DC: I notice hints of the surreal woven throughout YEARLING. And I’m curious, who are the poets, writers, artists who have the biggest impact on your writing, both historically & presently? Who and/or what inspires you?

 

Lo: I have been privileged to be changed by the work of many more poets, writers, and artists than I name here. To focus on the scope of YEARLING, the poems of Beckian Fritz Goldberg, Gerard Manley Hopkins, Rita Dove and Lucie Brock-Broido were so important to my understanding of what poetry could be. The book would not have come to life without the work and writing of Patrice Malidoma Somé. The poet who had the biggest impact on my work is Kathy Fagan, who was my teacher before and during the time I wrote YEARLING. Having a relational connection to a poet whose art I admired changed my writing life.

Another inspiration I’d like to mention is horror. I am bowled over by how horror writers embrace structures of genre to create hyper-real, surreal spaces in which compassion can deeply and meaningfully take root. This capacity, in conjunction with the horror genre’s embrace of the viscerally felt experience for the reader, has convinced me that horror and poetry are close kin. Justin Phillip Reed recently released With Bloom Upon Them and Also With Blood: A Horror Miscellany, which I am beyond excited exists. Writers whose writing has changed my life through horror are Nathan Ballingrud, Victor Lavalle, Catriona Ward, Shirley Jackson, Stephen Graham Jones, and Octavia Butler.

 


DC: I consider you a poetic trailblazer. You do something that no one else can do. I guess this can be true of all poets & artists, but I don’t think it’s always true, all the time. If that makes sense. So, I’m wondering, what’s next for you? What is the next trail you plan to traverse? What are you excited about as far as your future & present endeavors?


Lo: Thank you for your kind words. I am humbled to be perceived that way and thankful for YEARLING to receive that consideration from you.

After several years working hard at caring for my relationship to writing, I am happy to say I’m currently living in right relationship with writing.

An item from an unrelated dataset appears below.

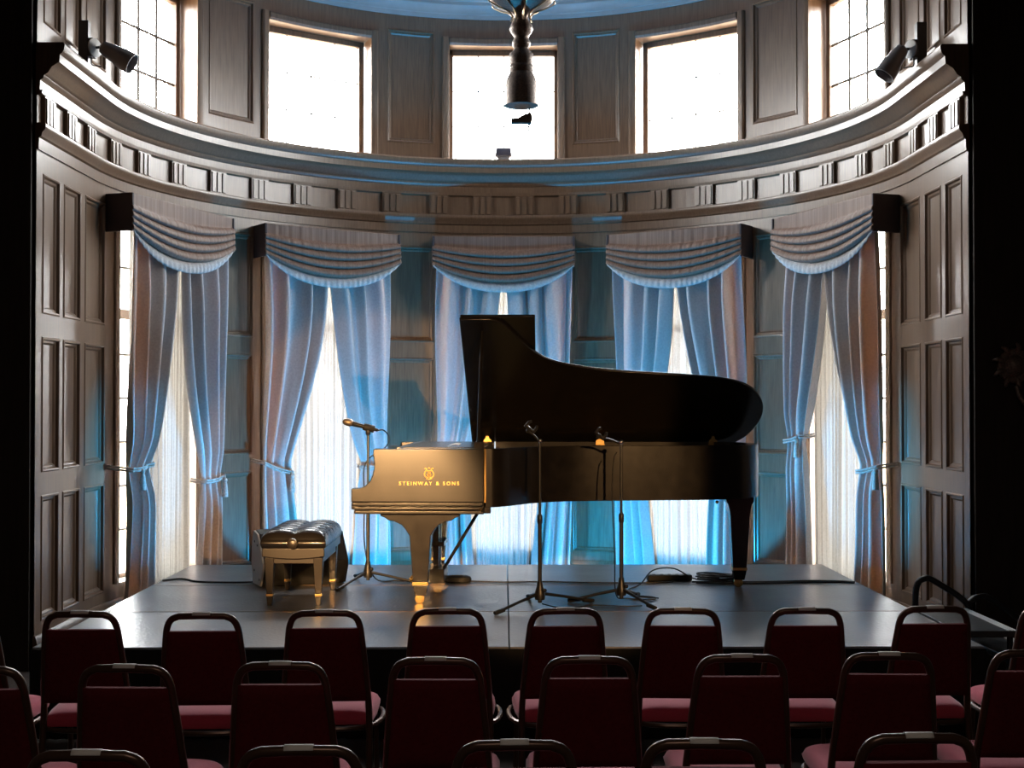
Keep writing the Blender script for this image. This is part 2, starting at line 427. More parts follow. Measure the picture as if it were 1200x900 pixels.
# ------------------------------------------------------------------ drapery
VAL_T = [-70.6, -34.5, 0, 34.5, 70.6]; VAL_HW = [.73, .69, .68, .69, .73]
wname = ['far left', 'left of centre', 'middle', 'right of centre', 'far right']
def make_valance(i):
    t, hw = VAL_T[i], VAL_HW[i]
    o = thing('valance', 'brown swagged valance with pleated pale hem over the %s tall window' % wname[i], 'valance', group='swagged window valances')
    o.matrix_world = wframe(t, .345)
    ztop, zend, drop = 3.335, 3.055, .165
    def zb(x): return 3.25 - .055 * (1 - x * x)
    def zl(x): return zend - drop * (1 - x * x)
    rng = random.Random(i + 3); ph = [rng.uniform(0, 6) for _ in range(6)]
    def fn(u, v):
        x = 2 * u - 1; e = 1 - .55 * x ** 4
        wr = .0022 * math.sin(95 * u + ph[0]) + .0018 * math.sin(171 * u + ph[1])
        if v < .12:
            z = ztop + (zb(x) - ztop) * v / .12; d = wr * .5
        else:
            q = (v - .12) / .88
            z = zb(x) + (zl(x) - zb(x)) * q
            fr = (q * 4.0) % 1.0
            z -= .012 * math.sin(PI * fr) ** 2 * e
            d = (.004 + .036 * abs(math.sin(PI * fr)) ** .75 + .012 * q) * e + wr
        return (x * hw, d, z)
    g = MB().grid(fn, 110, 90)
    g.build('swag', M['valance'], o, smooth=60, solid=.006, recalc=False)
    def fr(u, v):
        x = 2 * u - 1
        pl = .0035 * math.sin(150 * u + 2 * math.sin(9 * u)) * (.3 + v)
        ht = .022 + .088 * (1 - x ** 4)
        return (x * hw * .985, -.012 + .03 * math.sin(v * 2.2) + pl, zl(x) + .015 - ht * v)
    MB().grid(fr, 220, 8).build('fringe', M['fringe'], o, smooth=60, solid=.004, recalc=False)['label'] = 'pale gathered hem'
    for s in (-1, 1):
        x0, x1 = sorted((s * hw, s * (hw - .02)))
        MB().box(x0, x1, -.29, .015, zend - .01, ztop).build('side_return', M['valside'], o, bevel=.004)
    MB().box(-hw, hw, -.29, .0, ztop - .02, ztop).build('top_board', M['valside'], o)
for i in range(5): make_valance(i)

def make_sheer(i):
    t = TW[i]
    o = MB(); rng = random.Random(20 + i); ph = [rng.uniform(0, 6) for _ in range(8)]
    def fn(u, v):
        s = (2 * u - 1) * .43; z = 3.2 - v * (3.2 - .03)
        d = .026 * (.55 + .45 * math.sin(11 * u + ph[5])) * math.sin(2 * PI * 10 * u + ph[0] + 2.6 * math.sin(6 * u + ph[1]) + .15 * math.sin(3 * v + ph[2])) + .008 * math.sin(2 * PI * 27 * u + ph[3]) + .012 * math.sin(9 * u + ph[4] + 2 * v)
        return (s, d, z)
    o.grid(fn, 240, 14)
    ob = o.build('sheer_curtain', M['sheer'], smooth=70, recalc=False)
    ob.matrix_world = wframe(t, .10)
    tag(ob, 'white sheer curtain glowing between the grey drapes of the %s tall window' % wname[i], 'sheer curtain', 'sheer window curtains')
for i in range(5): make_sheer(i)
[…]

I feel clearly and simply that I live to honor writing and other writers, and that when I do the work of my heart, I am one among many writers in the world. This, more than the below projects, feels like the most important exciting trail to name. I will never take for granted what it feels like to know that to survive, I must write, and not be certain if that outcome will be possible. I hope I’ll always hold compassion for others who have similar experiences.

I’ve been working the most in genre fiction. I write short stories and novellas in the storytelling languages of science fiction, horror, and fantasy. I also keep a (dormant) genre-crossing tarot blog called Little Nightporch, where I wrote short stories on a ten-day cycle based on the astrological decans and their corresponding tarot cards. I’ve been working on a book of poetry, a narrative about the life and death of Pinocchia. I have been given the chance to write poetry again! Wow.

 


DC: Thank you for being so generous with your time, Lo. I appreciate you taking the time out of your busy schedule to momentarily factor my curiosity into your world. I wish you all the best with your current & future endeavors.

 

Lo: Thank you so much for your time, care, and writing. I really appreciate getting to share this space with you, and I wish you all the best, too.




Lo Kwa Mei-en is the author of The Bees Make Money in the Lion (Cleveland State University Poetry Center, 2016) and Yearling (Alice James Books, 2015). She lives and works in Cincinnati, Ohio.